Duitsland en Nederland zijn nu tegen: hun angst is dat het de financiële discipline van de rest van de EU-lidstaten aantast. Want waarom kan er zo gunstig, tegen relatief lage rentes, worden geleend? Door de ijzeren reputatie op de kapitaalmarkt van Duitsland en Nederland, met hun lage staatsschuld. Dat argument is, op zijn zachtst gezegd, aan de bedenkelijke kant. Waarom? Dat zie je hier:
Frankrijk heeft sinds de val van de muur veel meer uitgegeven aan defensie, het Franse leger heeft een relatief hoge staat van paraatheid. En Frankrijk voorziet, nu de Britten weg zijn, de EU van zijn enige atoomparaplu. Dat kost geld. Als Berlijn evenveel had uitgegeven aan defensie als Parijs, was de Duitse staatsschuld (inclusief extra financieringslasten) nu geen 66 procent van het bbp geweest, maar 94 procent.

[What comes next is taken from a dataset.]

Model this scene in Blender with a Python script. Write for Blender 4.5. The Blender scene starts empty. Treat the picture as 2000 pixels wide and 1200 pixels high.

En dat is dan niet zo heel veel lager dan de Franse schuld.
Duitsland heeft zijn financiële reputatie grotendeels te danken aan zijn militaire zuinigheid. Dat geldt ook voor Nederland. En zij weigeren nu die reputatie in te zetten om Europese landen voordelig gezamenlijk voor defensie te laten lenen? Hmm.